### Aim of the exercise
Reproduce the whole listing, character for character.

### Dataset content
--- Start ---

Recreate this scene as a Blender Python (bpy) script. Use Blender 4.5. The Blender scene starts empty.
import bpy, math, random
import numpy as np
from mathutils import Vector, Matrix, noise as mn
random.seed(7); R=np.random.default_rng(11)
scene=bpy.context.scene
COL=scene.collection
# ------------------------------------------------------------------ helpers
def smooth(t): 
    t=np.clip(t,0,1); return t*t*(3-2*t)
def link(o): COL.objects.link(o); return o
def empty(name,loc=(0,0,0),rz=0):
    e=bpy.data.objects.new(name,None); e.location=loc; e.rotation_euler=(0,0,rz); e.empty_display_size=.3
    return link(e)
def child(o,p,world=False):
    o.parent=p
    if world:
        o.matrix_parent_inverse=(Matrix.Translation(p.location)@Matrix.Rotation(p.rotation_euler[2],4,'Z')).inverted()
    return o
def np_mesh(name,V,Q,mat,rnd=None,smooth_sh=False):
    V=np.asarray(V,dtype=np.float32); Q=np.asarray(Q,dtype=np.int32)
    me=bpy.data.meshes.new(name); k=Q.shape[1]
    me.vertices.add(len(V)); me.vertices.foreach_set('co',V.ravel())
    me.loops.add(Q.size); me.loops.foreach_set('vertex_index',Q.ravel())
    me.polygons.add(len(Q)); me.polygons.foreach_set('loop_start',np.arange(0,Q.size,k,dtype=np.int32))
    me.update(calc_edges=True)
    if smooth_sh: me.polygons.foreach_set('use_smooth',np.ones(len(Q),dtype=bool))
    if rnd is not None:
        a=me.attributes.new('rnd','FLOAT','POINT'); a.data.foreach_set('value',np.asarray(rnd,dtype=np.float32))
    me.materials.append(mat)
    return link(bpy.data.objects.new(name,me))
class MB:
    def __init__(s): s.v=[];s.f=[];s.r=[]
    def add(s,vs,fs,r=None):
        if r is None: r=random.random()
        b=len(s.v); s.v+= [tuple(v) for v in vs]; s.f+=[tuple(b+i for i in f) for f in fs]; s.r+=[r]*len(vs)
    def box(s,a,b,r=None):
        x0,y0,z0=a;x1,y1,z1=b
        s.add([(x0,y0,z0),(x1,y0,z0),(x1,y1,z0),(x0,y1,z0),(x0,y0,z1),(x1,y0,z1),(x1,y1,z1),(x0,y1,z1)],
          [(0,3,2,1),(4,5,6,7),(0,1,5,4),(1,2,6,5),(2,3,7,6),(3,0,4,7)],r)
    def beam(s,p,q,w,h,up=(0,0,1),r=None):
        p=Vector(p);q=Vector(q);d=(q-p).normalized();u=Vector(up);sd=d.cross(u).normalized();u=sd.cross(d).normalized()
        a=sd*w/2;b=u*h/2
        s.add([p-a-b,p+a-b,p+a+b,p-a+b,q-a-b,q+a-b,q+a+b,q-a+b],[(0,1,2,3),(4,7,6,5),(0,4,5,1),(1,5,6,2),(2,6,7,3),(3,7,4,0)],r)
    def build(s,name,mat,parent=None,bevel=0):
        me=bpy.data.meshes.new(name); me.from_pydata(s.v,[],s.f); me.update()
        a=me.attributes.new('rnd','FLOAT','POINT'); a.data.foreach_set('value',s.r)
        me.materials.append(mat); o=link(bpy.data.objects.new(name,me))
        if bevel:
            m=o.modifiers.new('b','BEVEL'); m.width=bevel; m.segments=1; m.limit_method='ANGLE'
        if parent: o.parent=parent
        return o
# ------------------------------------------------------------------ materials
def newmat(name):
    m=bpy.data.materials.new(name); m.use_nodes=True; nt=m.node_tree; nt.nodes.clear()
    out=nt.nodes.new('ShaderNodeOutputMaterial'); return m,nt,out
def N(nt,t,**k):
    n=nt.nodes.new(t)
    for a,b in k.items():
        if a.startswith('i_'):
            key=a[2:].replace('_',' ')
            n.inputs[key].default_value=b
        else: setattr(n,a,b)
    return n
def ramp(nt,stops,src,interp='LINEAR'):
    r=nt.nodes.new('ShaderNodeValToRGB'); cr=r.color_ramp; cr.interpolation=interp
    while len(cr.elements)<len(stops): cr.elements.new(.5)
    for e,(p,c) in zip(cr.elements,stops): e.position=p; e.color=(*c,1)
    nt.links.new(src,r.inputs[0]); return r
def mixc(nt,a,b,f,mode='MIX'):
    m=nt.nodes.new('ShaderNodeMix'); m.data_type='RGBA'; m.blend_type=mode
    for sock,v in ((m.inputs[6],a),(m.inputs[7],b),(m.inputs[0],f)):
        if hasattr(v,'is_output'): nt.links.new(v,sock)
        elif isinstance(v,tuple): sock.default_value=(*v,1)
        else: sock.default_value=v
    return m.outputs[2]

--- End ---

### Expected answer
Recreate this scene as a Blender Python (bpy) script. Use Blender 4.5. The Blender scene starts empty.
import bpy, math, random
import numpy as np
from mathutils import Vector, Matrix, noise as mn
random.seed(7); R=np.random.default_rng(11)
scene=bpy.context.scene
COL=scene.collection
# ------------------------------------------------------------------ helpers
def smooth(t): 
    t=np.clip(t,0,1); return t*t*(3-2*t)
def link(o): COL.objects.link(o); return o
def empty(name,loc=(0,0,0),rz=0):
    e=bpy.data.objects.new(name,None); e.location=loc; e.rotation_euler=(0,0,rz); e.empty_display_size=.3
    return link(e)
def child(o,p,world=False):
    o.parent=p
    if world:
        o.matrix_parent_inverse=(Matrix.Translation(p.location)@Matrix.Rotation(p.rotation_euler[2],4,'Z')).inverted()
    return o
def np_mesh(name,V,Q,mat,rnd=None,smooth_sh=False):
    V=np.asarray(V,dtype=np.float32); Q=np.asarray(Q,dtype=np.int32)
    me=bpy.data.meshes.new(name); k=Q.shape[1]
    me.vertices.add(len(V)); me.vertices.foreach_set('co',V.ravel())
    me.loops.add(Q.size); me.loops.foreach_set('vertex_index',Q.ravel())
    me.polygons.add(len(Q)); me.polygons.foreach_set('loop_start',np.arange(0,Q.size,k,dtype=np.int32))
    me.update(calc_edges=True)
    if smooth_sh: me.polygons.foreach_set('use_smooth',np.ones(len(Q),dtype=bool))
    if rnd is not None:
        a=me.attributes.new('rnd','FLOAT','POINT'); a.data.foreach_set('value',np.asarray(rnd,dtype=np.float32))
    me.materials.append(mat)
    return link(bpy.data.objects.new(name,me))
class MB:
    def __init__(s): s.v=[];s.f=[];s.r=[]
    def add(s,vs,fs,r=None):
        if r is None: r=random.random()
        b=len(s.v); s.v+= [tuple(v) for v in vs]; s.f+=[tuple(b+i for i in f) for f in fs]; s.r+=[r]*len(vs)
    def box(s,a,b,r=None):
        x0,y0,z0=a;x1,y1,z1=b
        s.add([(x0,y0,z0),(x1,y0,z0),(x1,y1,z0),(x0,y1,z0),(x0,y0,z1),(x1,y0,z1),(x1,y1,z1),(x0,y1,z1)],
          [(0,3,2,1),(4,5,6,7),(0,1,5,4),(1,2,6,5),(2,3,7,6),(3,0,4,7)],r)
    def beam(s,p,q,w,h,up=(0,0,1),r=None):
        p=Vector(p);q=Vector(q);d=(q-p).normalized();u=Vector(up);sd=d.cross(u).normalized();u=sd.cross(d).normalized()
        a=sd*w/2;b=u*h/2
        s.add([p-a-b,p+a-b,p+a+b,p-a+b,q-a-b,q+a-b,q+a+b,q-a+b],[(0,1,2,3),(4,7,6,5),(0,4,5,1),(1,5,6,2),(2,6,7,3),(3,7,4,0)],r)
    def build(s,name,mat,parent=None,bevel=0):
        me=bpy.data.meshes.new(name); me.from_pydata(s.v,[],s.f); me.update()
        a=me.attributes.new('rnd','FLOAT','POINT'); a.data.foreach_set('value',s.r)
        me.materials.append(mat); o=link(bpy.data.objects.new(name,me))
        if bevel:
            m=o.modifiers.new('b','BEVEL'); m.width=bevel; m.segments=1; m.limit_method='ANGLE'
        if parent: o.parent=parent
        return o
# ------------------------------------------------------------------ materials
def newmat(name):
    m=bpy.data.materials.new(name); m.use_nodes=True; nt=m.node_tree; nt.nodes.clear()
    out=nt.nodes.new('ShaderNodeOutputMaterial'); return m,nt,out
def N(nt,t,**k):
    n=nt.nodes.new(t)
    for a,b in k.items():
        if a.startswith('i_'):
            key=a[2:].replace('_',' ')
            n.inputs[key].default_value=b
        else: setattr(n,a,b)
    return n
def ramp(nt,stops,src,interp='LINEAR'):
    r=nt.nodes.new('ShaderNodeValToRGB'); cr=r.color_ramp; cr.interpolation=interp
    while len(cr.elements)<len(stops): cr.elements.new(.5)
    for e,(p,c) in zip(cr.elements,stops): e.position=p; e.color=(*c,1)
    nt.links.new(src,r.inputs[0]); return r
def mixc(nt,a,b,f,mode='MIX'):
    m=nt.nodes.new('ShaderNodeMix'); m.data_type='RGBA'; m.blend_type=mode
    for sock,v in ((m.inputs[6],a),(m.inputs[7],b),(m.inputs[0],f)):
        if hasattr(v,'is_output'): nt.links.new(v,sock)
        elif isinstance(v,tuple): sock.default_value=(*v,1)
        else: sock.default_value=v
    return m.outputs[2]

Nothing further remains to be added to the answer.